A lo largo y ancho de esta semana que está a punto de fenecer, he tenido la fortuna de darme un baño de nostalgia, en pos de recuperar la arcadia perdida de un corazón castizo.
En mi travesía matutina hacia parajes industriales del atlas madrileño, he tenido la inmensa ventura de estacionar en bares en peligro de extinción, en reductos de resistencia campechana contra esta posmodernidad omnímoda, que todo lo invade y reforma, acomodándolo a la estética del statu quo cosmo-fashion.

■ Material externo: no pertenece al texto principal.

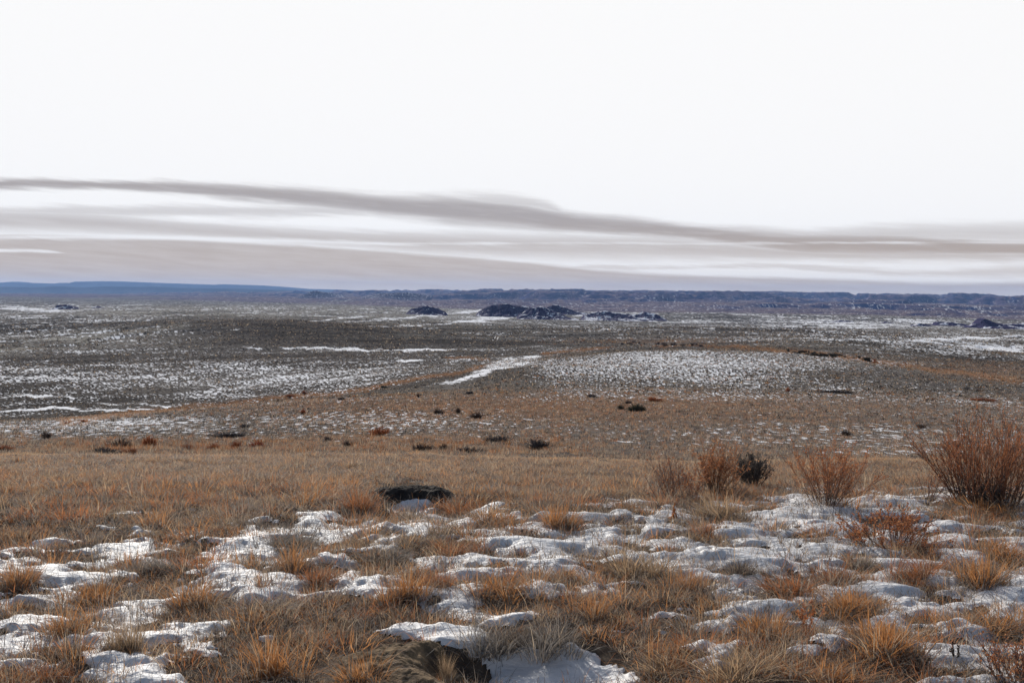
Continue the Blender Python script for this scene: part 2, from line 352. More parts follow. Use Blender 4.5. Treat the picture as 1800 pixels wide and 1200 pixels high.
def build_ground():
    A = math.radians(31.5)
    th = np.concatenate([np.linspace(-A, A, 760), np.linspace(A, 2 * math.pi - A, 90)[1:-1]])
    ys = np.concatenate([np.exp(np.linspace(math.log(.6), math.log(24), 330)), np.exp(np.linspace(math.log(24), math.log(3500), 560))[1:], np.exp(np.linspace(math.log(3500), math.log(15000), 200))[1:], np.exp(np.linspace(math.log(15000), math.log(30000), 25))[1:]])
    R, T = np.meshgrid(ys, th, indexing='ij')
    x = R * np.sin(T); y = R * np.cos(T)
    z = H(x, y)
    co = np.stack([x, y, z], -1).reshape(-1, 3)
    f = grid_faces(len(ys), len(th), True)[:, ::-1]
    n = len(th); ctr = np.tile([[0, 0, float(H(0., 0.))]], (1, 1)); co = np.vstack([co, ctr]); k = len(co) - 1; j = np.arange(0, n - 2, 2)
    f = np.vstack([f, np.stack([j + 2, j + 1, j, np.full(len(j), k)], -1)[:, ::-1]])
    me = mesh_np('ground', co, f, True)
    c1, c2, c3 = cover(co[:, 0], co[:, 1], co[:, 2]); attr(me, 'cover', c1); attr(me, 'detail', c2); attr(me, 'grain', c3)
    o = link('ground', me, M_GROUND); tag(o, kind='structure')
    return o
build_ground()

# ------------------------------------------------------------------ grass
PAL = np.array([(.50, .235, .09), (.43, .295, .18), (.31, .245, .19), (.235, .21, .19), (.40, .16, .065), (.11, .088, .078), (.58, .44, .30)])
def blades(x, y, z, h, ang, lean, w, face, rgb, segs=3, curl=None):
    """curved tapering strips; all arguments are arrays of one length"""
    n = len(x); T = {3: [0, .38, .72, 1], 2: [0, .55, 1], 1: [0, 1]}[segs]; W = {3: [1, .9, .6], 2: [1, .75], 1: [1]}[segs]
    lx, ly = np.cos(ang), np.sin(ang); sx, sy = np.cos(face), np.sin(face)
    V = []
    for t, ww in zip(T[:-1], W):
        b = lean * h * t ** 1.5; zz = h * t * (1 - .32 * lean * t)
        px, py, pz = x + lx * b, y + ly * b, z + zz
        V += [np.stack([px - sx * w * ww * .5, py - sy * w * ww * .5, pz], -1), np.stack([px + sx * w * ww * .5, py + sy * w * ww * .5, pz], -1)]
    b = lean * h; V.append(np.stack([x + lx * b, y + ly * b, z + h * (1 - .32 * lean)], -1))
    k = len(V); co = np.stack(V, 1).reshape(-1, 3)
    base = (np.arange(n) * k)[:, None]; tr = []
    for s in range(segs - 1): a = 2 * s; tr += [[a, a + 1, a + 3], [a, a + 3, a + 2]]
    a = 2 * (segs - 1); tr.append([a, a + 1, a + 2])
    f = (base[:, None, :] + np.array(tr)[None]).reshape(-1, 3)
    return co, f, np.repeat(rgb, k, 0)
def tufts(rs, cx, cy, rad, hgt, nb, rgb, wid, segs, spread=.75, zf=None, sink=.01, jit=.12):
    nb = nb.astype(int); idx = np.repeat(np.arange(len(cx)), nb); n = len(idx)
    a = rs.uniform(0, 2 * math.pi, n); q = np.sqrt(rs.uniform(0, 1, n))
    rr = rad[idx] * q * .5
    x = cx[idx] + np.cos(a) * rr; y = cy[idx] + np.sin(a) * rr
    z = (zf(x, y) if zf else np.zeros(n)) - sink
    la = a + rs.normal(0, .5, n); lean = np.clip(q * spread + rs.normal(0, .22, n), .02, 1.5)
    hh = hgt[idx] * np.clip(rs.normal(.8, .22, n), .25, 1.3)
    col = rgb[idx] * (1 + rs.normal(0, jit, n)[:, None])
    pick = rs.uniform(0, 1, n); g = PAL[2] * .9; col = np.where((pick < .18)[:, None], g, col); col = np.where((pick > .93)[:, None], PAL[6], col)
    return blades(x, y, z, hh, la, lean, wid[idx] * rs.uniform(.7, 1.3, n), rs.uniform(0, math.pi, n), np.clip(col, .01, .9), segs)
def join(parts):
    co, f, c = [], [], []; o = 0
    for a, b, d in parts: co.append(a); f.append(b + o); c.append(d); o += len(a)
    return np.vstack(co), np.vstack(f), np.vstack(c)
def blade_obj(name, parts, mat, parent=None):
    co, f, c = join(parts); me = mesh_np(name, co, f); attr(me, 'tint', c); return link(name, me, mat, parent)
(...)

Un hálito de esperanza ha envuelto, por momentos, el dintel de mi corazón y el frontispicio de mi alma. En una era en la que proliferan por doquier los restaurantes esnobs, se yerguen con dignidad baretos de barra metálica, destartalados, ajados, decrépitos, como tabernas macilentas con el sello de la vieja España estampado en todos sus rincones.
Lugares en los que, por el módico precio de dos euros, te sirven, para desayunar, una rebanada de pan bien horneado, con un tamaño superior al de las dimensiones de tu hambre. Esta experiencia religiosa se caracteriza por estar en las antípodas de lo que abunda en el Madrid trendy-chic de nuestro tiempo, donde las tostadas desbordan los umbrales de los tres euros, además de no saciar la voracidad de tu apetito.
Un éxtasis de emoción se apoderó de mis sentidos cuando, en pleno día de huelga, un calvo con chaqueta, de adiposo vientre y aspecto de cacique taurino de Chinchón, estaba embaulándose un suculento puro al poco de rayar el alba. Episodios que dejan una huella indeleble en la singladura de mi vida.
Todo lo que he descrito hasta el momento rebosa de fealdad, a ojos de un febril urbanita. Pero los amantes de lo añejo sabemos identificar esa belleza oculta en este océano de casticismo.
Recuerdo aquellos renglones en los que Henry James reflejaba cómo la niebla de Londres, trufada de polución y aparentemente desapacible, formaba un delicioso mosaico en convivencia con las fachadas y farolas londinenses.